=== What you are asked to do ===
Transcribe the listing word for word.

=== Collected data ===
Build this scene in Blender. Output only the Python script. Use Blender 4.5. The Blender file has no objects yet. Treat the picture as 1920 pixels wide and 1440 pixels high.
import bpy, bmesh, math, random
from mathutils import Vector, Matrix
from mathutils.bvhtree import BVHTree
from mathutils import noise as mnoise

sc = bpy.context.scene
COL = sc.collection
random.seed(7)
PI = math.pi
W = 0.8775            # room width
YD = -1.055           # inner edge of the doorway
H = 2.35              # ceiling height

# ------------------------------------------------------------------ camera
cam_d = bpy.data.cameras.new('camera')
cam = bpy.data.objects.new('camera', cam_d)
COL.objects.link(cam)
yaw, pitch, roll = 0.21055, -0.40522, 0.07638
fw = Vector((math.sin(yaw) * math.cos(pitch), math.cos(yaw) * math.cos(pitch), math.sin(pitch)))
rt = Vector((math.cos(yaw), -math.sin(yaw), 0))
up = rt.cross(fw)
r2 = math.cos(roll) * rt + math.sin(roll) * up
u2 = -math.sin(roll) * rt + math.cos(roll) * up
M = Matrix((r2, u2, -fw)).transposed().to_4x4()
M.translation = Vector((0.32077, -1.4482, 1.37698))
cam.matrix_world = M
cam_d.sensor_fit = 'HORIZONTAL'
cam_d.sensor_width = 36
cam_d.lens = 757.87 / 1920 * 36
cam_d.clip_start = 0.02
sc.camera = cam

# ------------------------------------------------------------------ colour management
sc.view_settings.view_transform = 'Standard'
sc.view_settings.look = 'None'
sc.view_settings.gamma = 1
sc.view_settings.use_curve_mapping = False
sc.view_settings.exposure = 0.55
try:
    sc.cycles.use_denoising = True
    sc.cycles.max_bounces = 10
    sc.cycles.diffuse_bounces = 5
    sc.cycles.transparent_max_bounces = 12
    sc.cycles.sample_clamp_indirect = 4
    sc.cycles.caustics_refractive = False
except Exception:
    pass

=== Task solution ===
Build this scene in Blender. Output only the Python script. Use Blender 4.5. The Blender file has no objects yet. Treat the picture as 1920 pixels wide and 1440 pixels high.
import bpy, bmesh, math, random
from mathutils import Vector, Matrix
from mathutils.bvhtree import BVHTree
from mathutils import noise as mnoise

sc = bpy.context.scene
COL = sc.collection
random.seed(7)
PI = math.pi
W = 0.8775            # room width
YD = -1.055           # inner edge of the doorway
H = 2.35              # ceiling height

# ------------------------------------------------------------------ camera
cam_d = bpy.data.cameras.new('camera')
cam = bpy.data.objects.new('camera', cam_d)
COL.objects.link(cam)
yaw, pitch, roll = 0.21055, -0.40522, 0.07638
fw = Vector((math.sin(yaw) * math.cos(pitch), math.cos(yaw) * math.cos(pitch), math.sin(pitch)))
rt = Vector((math.cos(yaw), -math.sin(yaw), 0))
up = rt.cross(fw)
r2 = math.cos(roll) * rt + math.sin(roll) * up
u2 = -math.sin(roll) * rt + math.cos(roll) * up
M = Matrix((r2, u2, -fw)).transposed().to_4x4()
M.translation = Vector((0.32077, -1.4482, 1.37698))
cam.matrix_world = M
cam_d.sensor_fit = 'HORIZONTAL'
cam_d.sensor_width = 36
cam_d.lens = 757.87 / 1920 * 36
cam_d.clip_start = 0.02
sc.camera = cam

# ------------------------------------------------------------------ colour management
sc.view_settings.view_transform = 'Standard'
sc.view_settings.look = 'None'
sc.view_settings.gamma = 1
sc.view_settings.use_curve_mapping = False
sc.view_settings.exposure = 0.55
try:
    sc.cycles.use_denoising = True
    sc.cycles.max_bounces = 10
    sc.cycles.diffuse_bounces = 5
    sc.cycles.transparent_max_bounces = 12
    sc.cycles.sample_clamp_indirect = 4
    sc.cycles.caustics_refractive = False
except Exception:
    pass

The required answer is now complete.